Si no fuera porque las normas nos vienen dictadas de arriba, juraría que nos encontramos inmersos en un juego oulipiano. Todo me resulta más amable, de hecho, si me lo imagino así. Qué tíos, los oulipianos, que cogen el mundo y hacen un más difícil todavía para conseguir llegar más lejos aún. Escriben utilizando el mismo idioma y el mismo lápiz; cuentan con los mismos números y deletrean con el alfabeto de siempre… pero se imponen normas que ellos mismos se acaban de inventar: repetir una palabra cada tanto, utilizar un tiempo verbal determinado o eliminar por completo la letra e, por ejemplo.

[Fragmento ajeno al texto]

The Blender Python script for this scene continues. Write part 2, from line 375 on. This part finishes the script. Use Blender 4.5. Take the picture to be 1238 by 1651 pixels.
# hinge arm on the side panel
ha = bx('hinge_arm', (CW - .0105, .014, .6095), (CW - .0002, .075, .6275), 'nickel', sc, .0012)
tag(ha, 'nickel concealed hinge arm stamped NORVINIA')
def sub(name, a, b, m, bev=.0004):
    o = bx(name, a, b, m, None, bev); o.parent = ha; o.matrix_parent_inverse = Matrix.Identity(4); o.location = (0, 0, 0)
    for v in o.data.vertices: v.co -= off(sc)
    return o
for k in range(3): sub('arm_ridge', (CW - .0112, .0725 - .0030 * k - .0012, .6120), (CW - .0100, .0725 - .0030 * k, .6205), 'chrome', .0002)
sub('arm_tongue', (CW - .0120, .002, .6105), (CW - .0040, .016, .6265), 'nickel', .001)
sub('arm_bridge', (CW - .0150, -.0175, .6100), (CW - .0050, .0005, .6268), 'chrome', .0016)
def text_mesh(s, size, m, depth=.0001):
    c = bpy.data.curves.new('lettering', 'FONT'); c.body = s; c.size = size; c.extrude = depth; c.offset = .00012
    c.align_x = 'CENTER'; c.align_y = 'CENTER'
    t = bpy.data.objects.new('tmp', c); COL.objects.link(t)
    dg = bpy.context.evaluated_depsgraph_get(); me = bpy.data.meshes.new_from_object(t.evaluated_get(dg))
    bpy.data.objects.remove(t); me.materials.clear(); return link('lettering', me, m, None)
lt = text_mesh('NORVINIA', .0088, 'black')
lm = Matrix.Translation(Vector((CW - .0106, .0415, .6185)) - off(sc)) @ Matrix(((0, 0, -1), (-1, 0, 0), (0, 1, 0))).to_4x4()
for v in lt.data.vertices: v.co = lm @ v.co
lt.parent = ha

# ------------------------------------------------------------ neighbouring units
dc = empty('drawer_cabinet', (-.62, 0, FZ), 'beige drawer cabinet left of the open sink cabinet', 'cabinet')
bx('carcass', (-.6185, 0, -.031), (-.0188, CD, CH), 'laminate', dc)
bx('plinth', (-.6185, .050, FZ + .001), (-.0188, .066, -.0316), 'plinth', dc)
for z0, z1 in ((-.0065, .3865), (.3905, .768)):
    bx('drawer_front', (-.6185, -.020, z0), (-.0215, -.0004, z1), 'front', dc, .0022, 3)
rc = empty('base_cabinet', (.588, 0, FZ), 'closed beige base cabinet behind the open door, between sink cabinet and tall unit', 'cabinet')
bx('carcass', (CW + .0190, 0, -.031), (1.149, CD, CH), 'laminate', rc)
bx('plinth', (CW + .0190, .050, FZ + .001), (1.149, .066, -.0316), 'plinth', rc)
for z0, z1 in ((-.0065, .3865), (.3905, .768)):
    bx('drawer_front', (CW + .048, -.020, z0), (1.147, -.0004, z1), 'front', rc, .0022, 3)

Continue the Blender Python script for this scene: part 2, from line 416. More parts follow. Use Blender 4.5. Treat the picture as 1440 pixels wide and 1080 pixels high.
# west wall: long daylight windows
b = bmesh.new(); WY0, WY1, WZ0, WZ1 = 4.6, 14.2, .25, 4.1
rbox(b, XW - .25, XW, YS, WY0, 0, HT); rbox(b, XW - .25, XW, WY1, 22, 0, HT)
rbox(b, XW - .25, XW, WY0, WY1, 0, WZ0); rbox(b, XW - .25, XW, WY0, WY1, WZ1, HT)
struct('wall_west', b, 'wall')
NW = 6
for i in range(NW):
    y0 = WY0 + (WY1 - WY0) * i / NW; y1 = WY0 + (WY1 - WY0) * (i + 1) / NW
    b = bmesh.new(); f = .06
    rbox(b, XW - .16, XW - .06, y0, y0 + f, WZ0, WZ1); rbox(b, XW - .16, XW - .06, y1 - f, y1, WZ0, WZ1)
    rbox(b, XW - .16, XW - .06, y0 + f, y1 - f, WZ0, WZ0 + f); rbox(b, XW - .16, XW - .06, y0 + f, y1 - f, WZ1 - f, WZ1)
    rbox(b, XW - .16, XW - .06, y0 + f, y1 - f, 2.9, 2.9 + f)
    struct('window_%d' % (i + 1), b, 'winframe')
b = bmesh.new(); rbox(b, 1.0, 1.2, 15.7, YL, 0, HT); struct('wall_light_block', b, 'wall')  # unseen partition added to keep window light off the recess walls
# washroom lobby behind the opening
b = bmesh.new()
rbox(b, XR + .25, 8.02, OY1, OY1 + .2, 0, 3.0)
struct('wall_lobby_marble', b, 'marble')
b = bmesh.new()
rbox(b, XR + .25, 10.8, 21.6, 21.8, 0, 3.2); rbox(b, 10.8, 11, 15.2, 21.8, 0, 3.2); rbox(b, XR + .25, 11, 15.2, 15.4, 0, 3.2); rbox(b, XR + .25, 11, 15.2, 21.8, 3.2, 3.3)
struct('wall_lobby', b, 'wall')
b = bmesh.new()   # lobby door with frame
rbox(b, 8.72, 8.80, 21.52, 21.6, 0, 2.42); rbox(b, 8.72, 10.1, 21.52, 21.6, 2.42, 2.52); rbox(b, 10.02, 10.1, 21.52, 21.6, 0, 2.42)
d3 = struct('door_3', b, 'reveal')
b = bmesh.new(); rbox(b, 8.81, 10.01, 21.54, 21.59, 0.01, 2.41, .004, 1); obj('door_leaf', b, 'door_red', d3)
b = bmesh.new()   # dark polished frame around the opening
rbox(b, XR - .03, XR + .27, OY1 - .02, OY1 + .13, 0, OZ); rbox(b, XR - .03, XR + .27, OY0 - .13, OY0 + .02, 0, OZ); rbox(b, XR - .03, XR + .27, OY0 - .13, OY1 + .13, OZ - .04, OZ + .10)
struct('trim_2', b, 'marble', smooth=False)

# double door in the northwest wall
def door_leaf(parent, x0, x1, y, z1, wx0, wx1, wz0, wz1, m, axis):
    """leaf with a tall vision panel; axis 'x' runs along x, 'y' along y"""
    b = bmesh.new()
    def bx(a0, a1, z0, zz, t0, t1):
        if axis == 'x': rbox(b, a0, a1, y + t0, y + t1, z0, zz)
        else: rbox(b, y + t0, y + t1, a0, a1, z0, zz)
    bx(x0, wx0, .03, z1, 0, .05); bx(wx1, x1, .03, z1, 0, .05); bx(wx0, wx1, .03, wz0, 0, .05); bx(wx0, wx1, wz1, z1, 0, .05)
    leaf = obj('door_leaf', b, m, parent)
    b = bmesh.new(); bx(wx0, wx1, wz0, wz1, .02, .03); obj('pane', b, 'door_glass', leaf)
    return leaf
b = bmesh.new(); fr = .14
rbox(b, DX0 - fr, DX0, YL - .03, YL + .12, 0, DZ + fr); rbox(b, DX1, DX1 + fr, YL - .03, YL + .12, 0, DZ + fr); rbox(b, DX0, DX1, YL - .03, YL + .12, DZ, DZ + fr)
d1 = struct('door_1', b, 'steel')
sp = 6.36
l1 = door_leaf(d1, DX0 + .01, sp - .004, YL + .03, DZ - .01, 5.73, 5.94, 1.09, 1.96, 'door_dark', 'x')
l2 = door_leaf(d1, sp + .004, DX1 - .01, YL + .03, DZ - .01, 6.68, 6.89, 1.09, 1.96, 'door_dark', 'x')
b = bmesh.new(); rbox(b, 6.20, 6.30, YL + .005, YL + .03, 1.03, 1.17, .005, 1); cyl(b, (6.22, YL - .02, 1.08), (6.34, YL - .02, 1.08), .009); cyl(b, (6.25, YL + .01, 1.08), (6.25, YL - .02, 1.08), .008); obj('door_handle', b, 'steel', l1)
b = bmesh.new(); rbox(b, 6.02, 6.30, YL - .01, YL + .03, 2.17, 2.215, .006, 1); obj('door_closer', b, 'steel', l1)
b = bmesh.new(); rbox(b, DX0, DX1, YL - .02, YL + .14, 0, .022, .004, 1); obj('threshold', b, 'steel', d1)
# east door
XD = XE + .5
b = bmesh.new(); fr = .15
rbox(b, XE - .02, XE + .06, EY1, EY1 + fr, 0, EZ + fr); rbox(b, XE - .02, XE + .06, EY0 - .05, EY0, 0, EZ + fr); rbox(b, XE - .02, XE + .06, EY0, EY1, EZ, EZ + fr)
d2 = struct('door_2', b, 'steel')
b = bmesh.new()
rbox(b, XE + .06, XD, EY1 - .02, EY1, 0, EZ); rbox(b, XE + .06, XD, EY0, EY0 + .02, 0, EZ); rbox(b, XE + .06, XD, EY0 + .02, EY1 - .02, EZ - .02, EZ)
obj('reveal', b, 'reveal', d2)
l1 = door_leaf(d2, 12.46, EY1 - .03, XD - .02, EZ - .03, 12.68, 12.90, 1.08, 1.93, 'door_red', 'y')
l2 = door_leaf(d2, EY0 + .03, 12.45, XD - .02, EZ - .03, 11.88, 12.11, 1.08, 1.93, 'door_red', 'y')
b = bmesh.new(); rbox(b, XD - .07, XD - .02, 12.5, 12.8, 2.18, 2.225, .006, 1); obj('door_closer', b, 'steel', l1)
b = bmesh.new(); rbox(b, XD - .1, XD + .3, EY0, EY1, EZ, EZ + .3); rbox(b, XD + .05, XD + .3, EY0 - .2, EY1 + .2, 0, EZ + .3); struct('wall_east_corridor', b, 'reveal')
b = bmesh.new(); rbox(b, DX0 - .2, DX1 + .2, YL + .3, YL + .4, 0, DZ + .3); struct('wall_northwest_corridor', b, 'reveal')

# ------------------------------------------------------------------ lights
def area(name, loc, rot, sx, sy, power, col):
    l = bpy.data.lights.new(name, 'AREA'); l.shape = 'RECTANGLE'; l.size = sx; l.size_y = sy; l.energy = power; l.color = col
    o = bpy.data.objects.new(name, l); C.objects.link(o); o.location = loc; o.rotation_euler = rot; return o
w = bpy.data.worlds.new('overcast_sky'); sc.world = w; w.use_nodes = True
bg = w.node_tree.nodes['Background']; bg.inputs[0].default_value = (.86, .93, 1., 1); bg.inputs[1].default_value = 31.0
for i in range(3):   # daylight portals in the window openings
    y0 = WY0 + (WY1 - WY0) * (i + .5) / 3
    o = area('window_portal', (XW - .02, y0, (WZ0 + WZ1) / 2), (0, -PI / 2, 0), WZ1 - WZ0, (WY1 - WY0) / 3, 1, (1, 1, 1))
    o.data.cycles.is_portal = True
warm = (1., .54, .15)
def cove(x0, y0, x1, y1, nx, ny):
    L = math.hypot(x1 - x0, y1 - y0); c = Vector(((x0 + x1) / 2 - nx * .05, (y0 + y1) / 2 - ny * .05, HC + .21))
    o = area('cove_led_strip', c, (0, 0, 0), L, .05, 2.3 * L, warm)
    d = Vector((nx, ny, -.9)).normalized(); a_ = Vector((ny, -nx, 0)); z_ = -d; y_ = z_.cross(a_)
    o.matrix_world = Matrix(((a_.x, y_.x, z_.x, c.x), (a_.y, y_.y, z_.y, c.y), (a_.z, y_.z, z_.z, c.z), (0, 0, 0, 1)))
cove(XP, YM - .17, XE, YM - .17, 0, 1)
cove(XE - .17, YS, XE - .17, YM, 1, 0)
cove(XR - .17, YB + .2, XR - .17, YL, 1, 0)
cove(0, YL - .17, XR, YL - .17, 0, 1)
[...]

Vale mucho la pena conocerlos. En casa tenemos grandes embajadores: preguntad por Pablo Martín Sánchez, Adrià Pujol o Màrius Serra en vuestra librería; ya veréis qué ganas de jugar.
Porque creo que de todo esto saldrá airoso quien sepa jugar; quien, viendo la traba, diga: “vale, vista” y se suba encima para mirar más allá. En las librerías, de aquí a unas semanas, solo podrán entrar tres personas cada vez, ¿cómo haremos para llegar a todas las que se queden fuera? Los autores no podrán venir a conversar entre ellos presencialmente, pero prácticamente todos tienen ordenadores en casa; ¿cómo hacemos para conectarlos entre ellos? La gente no podrá tocar los libros; ¿cuántas maneras más tenemos para enseñárselos bien? Yo estos días he empezado a pensar que los doscientos metros cuadrados de esta librería donde trabajo no me dejaban ver todo el campo por explorar que había fuera.
Seamos oulipianos. Juguemos a que todo esto nos lo hemos inventado nosotros. Que no nos caigan las normas encima como condenas, sino como puntos de partida a partir de los cuales salir disparados mucho más allá, hacia sitios que ni siquiera imaginábamos antes. Igual acabamos despanzurrados, claro: despanzurrarse es parte del juego también.